So, first thing about How the Beatles Destroyed Rock 'n' Roll: forget the title. Elijah Wald's recent book is not about the Beatles, and only barely about rock 'n' roll. However, its subtitle, "An Alternative History of American Popular Music," is accurate. Having not read other comprehensive pop music histories, I'll take his word on the alternative part, but it does coincide with the conventional wisdom I've received since my teens.
The CW is roughly thus: American popular music has undergone a hundred-year metamorphosis from complex, melodic, European forms to simpler, rhythmic, African ones; or, less precisely, from white to black. Another aspect of the CW is this: the Beatles helped elevate raw and naive rock music to an art form, worthy of academic attention and celebration. This narrative is too simplistic, obviously, but the forces Wald traces that shaped pop music since the late-19th century are completely fascinating. I found myself reading aloud sections to loved ones and mentally reshuffling my index of musical influencers and their progeny.
Those forces are many. Wald begins with the most disruptive of all, the invention of recorded music. This led to the end of amateurism in music: fewer people learned to play instruments in the home, fewer songs circulated through sheet music, and more people began to listen to records and the radio or attend dances to learn the latest styles.
The importance of dancing is another force not often discussed. From our vantage point as recorded-music consumers, we forget that dance bands were the primary vehicles for most musicians and composers. The idea of attending a pop music concert merely to listen was an unthinkable and mostly male idea. The impact of women's tastes on what got played -- versus what got recorded -- is not often considered. Though we admire the influence of Louis Armstrong and other purveyors of hot jazz, sweet bands playing a more diluted, romantic form that was more listenable and danceable were more popular.
Also, though the jazz players of those days were often "hot" on records and in after-hours clubs, for their paying gigs they played foxtrots, waltzes, and whatever else the dancing crowds (and dance-hall managers) desired. In this way, Paul Whiteman's style of well-arranged dance band music led the way into the big-band swing era, and his followers from Guy Lombardo through Glenn Miller remained popular until after WWII and the emergence of smaller combos playing the newest styles.
Wald shows the parallels between Whiteman and the Beatles: both took an emergent, "wild" form (jazz, rock and roll) and diluted it with other, older influences to make it more palatable to a wider audience. This is how the Beatles "destroyed" rock, by in a sense stopping its progression and infusing it with older forms and pretension of serious art. This is overstated but effective: the title certainly gets your attention.
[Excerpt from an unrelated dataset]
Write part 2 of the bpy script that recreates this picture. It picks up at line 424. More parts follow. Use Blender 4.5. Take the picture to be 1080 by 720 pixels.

There is much of interest I've skipped in this short sketch. Wald details several transitions that helped us to get where we are today: the rise of solo performers like Frank Sinatra; the importance of a specific recording of a song (like Chuck Berry's "Maybelline") over "standards" that could be covered by anybody; the effect of the long-playing record on listening and purchasing habits and the creation of "mood music"; the desire for more authentic rural and ethnic forms, from country and blues to calypso and Latin forms; the resurgence of dancing (and girls' tastes) in the early '60s ("How the Twist Killed Couples Dancing" could have been a good title); and the subsequent cultural segregation of white forms from black forms that continues today: while the Beatles were creating long-form art projects like "Sgt. Pepper's," Motown was making timeless pop songs under three minutes long.
It's easy to divide a century's worth of music into periods and styles, discussing the orderly transition from ragtime to jazz to swing and the "sudden" disruption by rhythm and blues, country-western, and rock 'n' roll, but the truth is a lot more continuous, cross-pollinated, and meaningful than that. I think it's all terrific, and now I gotta go find out more about the much maligned Paul Whiteman, who commissioned George Gershwin to write "Rhapsody in Blue" (the "Sgt. Pepper's" of 1924), and of whom Duke Ellington wrote, "Paul Whiteman was known as the King of Jazz, and no one as yet has come near carrying that title with more certainty and dignity."